Swiss Equities in Focus#
UBS Switzerland AG has recently expressed a positive outlook on Swiss equities, especially following a market correction. The firm highlights the quality of companies within the Swiss Market Index (SMI) and their defensive characteristics as key advantages in light of ongoing geopolitical tensions, particularly related to the US-Iran conflict.
Valuations and Profitability#
According to UBS, the forward price-to-earnings ratio for the SMI is approximately 16 times, which is slightly above its long-term average of 15.8 times. This suggests that the market is reasonably valued, especially as corporate profitability among SMI companies has reached record highs. Additionally, the Swiss equity market offers a sustainable dividend yield exceeding 3%, making it attractive in a low-interest-rate environment.
Earnings Growth and Currency Effects#
Last year, SMI companies experienced flat overall earnings growth, primarily due to currency losses that offset operational gains. However, UBS anticipates that these negative currency effects will significantly ease from the second quarter of 2026 onwards, which could positively impact earnings.
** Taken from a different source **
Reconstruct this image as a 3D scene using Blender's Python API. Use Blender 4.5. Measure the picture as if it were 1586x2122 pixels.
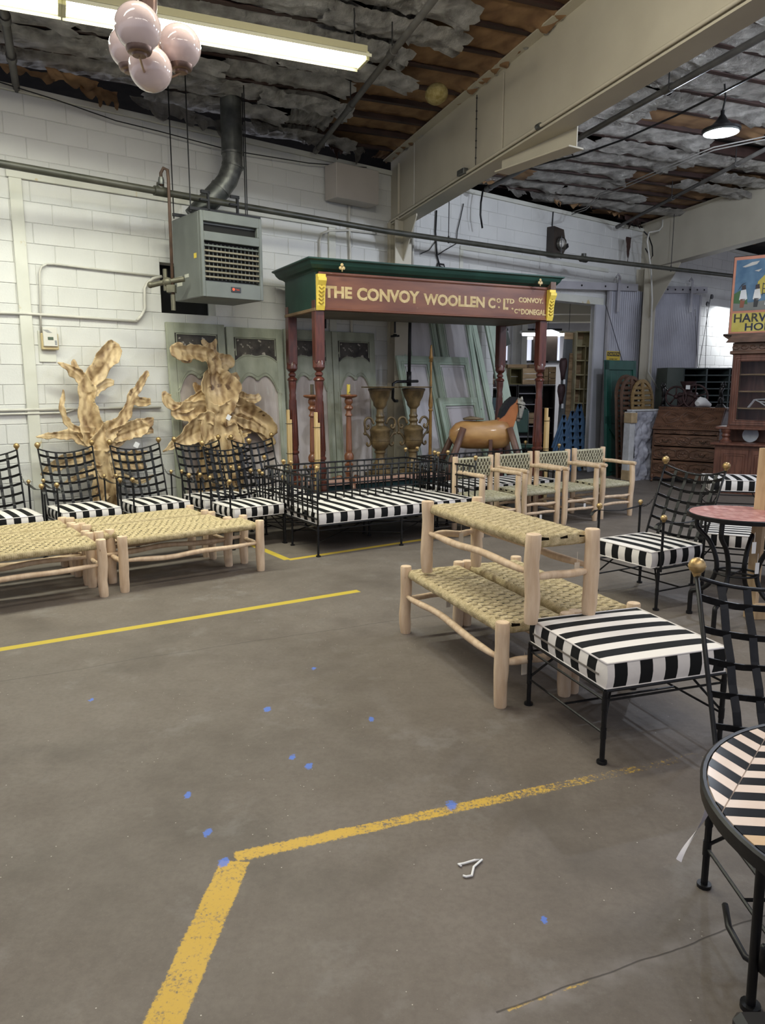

Economic Outlook and Investment Themes#
UBS expects a gradual improvement in the global economic outlook later this year, aided by lower interest rates and supportive fiscal policies. The firm has set a central scenario target of 14,000 for the SMI by December 2026, with a current index level of 12,421. UBS identifies potential growth in corporate profits and dividends, particularly in the longevity sector and among companies embracing digitalization and energy transition. The firm recommends focusing on quality companies, profitability leaders, and selected mid-cap stocks, emphasizing the appeal of attractively valued yield stocks with dividend growth.